I’m not sure what prompted me to buy Rinko Kawauchi‘s Illuminance. From the packaging, I suspect I bought it from Target, but I can’t find the receipt or any record of the purchase, and the sources that usually drive (or drove) my photobook acquisition strategy were silent on it in the weeks and months before I filmed the unboxing.

Anyway. However I happened to pick it up, I’m glad I did…

Illuminance is Kawauchi’s twelfth book, and her first to be published outside of Japan. That it’s the twelfth indicates a photographer who knows what they’re doing; that it’s the first outside of Japan is largely insignificant, except it means I could get a first edition copy from Target 8 years after publication,* and probably for cheap…

Kawauchi culled the photographs for Illuminance from 15 years of her archive. Rather than being a retrospective, it’s more of a way of working. It’s like Aperture came to Kawauchi, offered her a book, they talked some and came up with an idea or theme, and Kawauchi then went off, mined her archive, and maybe worked with some people to edit and sequence and all that.

Many reviewers and commenters talk about the pairings: some are obvious, others are more suggestive and dramatic. A head of dark hair and a sinkhole in a desert landscape; a length of ash and the burning orange tip of a cigarette, and a bag full of live goldfish; raindrops on a transparent umbrella and a half dozen sheep(?) eyeballs spilled out of a bag. There’s some surrealism here, but it’s more of the personal iconography bent than the razorblade and eyeball variety, and I dig it. I may not get what it all means to Kawauchi, but I can see that there’s something there.
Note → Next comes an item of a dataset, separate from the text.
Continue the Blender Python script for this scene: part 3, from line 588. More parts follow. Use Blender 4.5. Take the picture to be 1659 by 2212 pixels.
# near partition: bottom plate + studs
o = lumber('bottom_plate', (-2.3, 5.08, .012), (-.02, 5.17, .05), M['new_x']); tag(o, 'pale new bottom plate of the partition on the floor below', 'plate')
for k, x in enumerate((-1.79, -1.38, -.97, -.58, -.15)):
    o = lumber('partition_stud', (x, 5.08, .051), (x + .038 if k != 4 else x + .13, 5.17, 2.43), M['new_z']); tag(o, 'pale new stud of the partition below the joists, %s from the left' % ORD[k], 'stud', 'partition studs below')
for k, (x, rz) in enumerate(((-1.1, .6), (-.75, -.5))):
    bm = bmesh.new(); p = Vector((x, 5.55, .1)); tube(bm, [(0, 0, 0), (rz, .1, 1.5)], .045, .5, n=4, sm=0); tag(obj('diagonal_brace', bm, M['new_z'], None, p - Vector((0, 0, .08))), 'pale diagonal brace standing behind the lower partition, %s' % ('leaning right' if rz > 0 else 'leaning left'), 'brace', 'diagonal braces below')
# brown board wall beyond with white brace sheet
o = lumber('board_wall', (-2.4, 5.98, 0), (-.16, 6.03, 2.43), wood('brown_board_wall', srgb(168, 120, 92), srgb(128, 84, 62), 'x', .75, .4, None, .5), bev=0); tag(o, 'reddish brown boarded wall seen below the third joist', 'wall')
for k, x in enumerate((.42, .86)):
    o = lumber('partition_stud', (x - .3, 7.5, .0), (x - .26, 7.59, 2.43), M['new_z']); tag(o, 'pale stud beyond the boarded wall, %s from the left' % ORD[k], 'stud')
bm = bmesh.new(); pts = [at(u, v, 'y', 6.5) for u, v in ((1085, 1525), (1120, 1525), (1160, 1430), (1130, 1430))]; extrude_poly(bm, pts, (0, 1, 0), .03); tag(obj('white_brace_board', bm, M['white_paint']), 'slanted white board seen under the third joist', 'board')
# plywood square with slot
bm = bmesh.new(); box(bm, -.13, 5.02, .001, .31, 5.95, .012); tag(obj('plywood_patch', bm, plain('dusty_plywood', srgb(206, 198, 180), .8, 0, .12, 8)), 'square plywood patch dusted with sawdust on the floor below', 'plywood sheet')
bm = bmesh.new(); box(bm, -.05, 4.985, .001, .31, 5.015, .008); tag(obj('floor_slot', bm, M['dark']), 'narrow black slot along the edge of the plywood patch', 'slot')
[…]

Many of the images feature lens errors—flare, ghosting, veiling—many are wildly overexposed as if shot without accounting for the flash. Without knowing anything of Kawauchi’s other work, I don’t know of this is usual, part of her style, or if these were all in a “pretty” file and she took the opportunity to use them…

And so many of the pictures just are beautiful. Completely and utterly so. They’re almost all about light, pictures of light, pictures that give off or radiate or contain light, light and color. Some are gaspingly, achingly beautiful. Some are beautiful because of the light and color, and despite the subject. All the light and color and clear-blue-sky-ness of the pictures somehow manages to be right in line with what Japanese photography has been, a sort of point on the line that runs right through Provoke and Moriyama and Araki and Hiromix and ends up at “pretty!” and I wish I had more of her work to examine… come to think of it, I do!

(Kawauchi contributed a volume to One Day, “Fundamental Cycles,” images produced on a train journey from Shiga to Tokyo. These images 3:2 instead of square, are far less curated than those in Illuminance, but there are similarities: a focus on details, a butterfly on a flower, dew drops on petals; an interest in blur, lens flare, glare, etc. I prefer Illuminance to be honest, and probably should save up for a bit and pick up another monograph or two: she has some more recent work available.)

Concept
Content
Design

Overall, I rate Illuminance a strong 4.5 stars.

You can still get first edition (I think) copies of Illuminance direct from Aperture, and Bookfinder has it from various publishers (Aperture in the US, Kehrer in Europe, and others elsewhere) for prices ranging from $40 to an absolutely astonishing $1325.26… that’s crazy. smh. It’s a winner, though, for sure.

*Illuminance was published in 2011, and I bought this copy in 2019.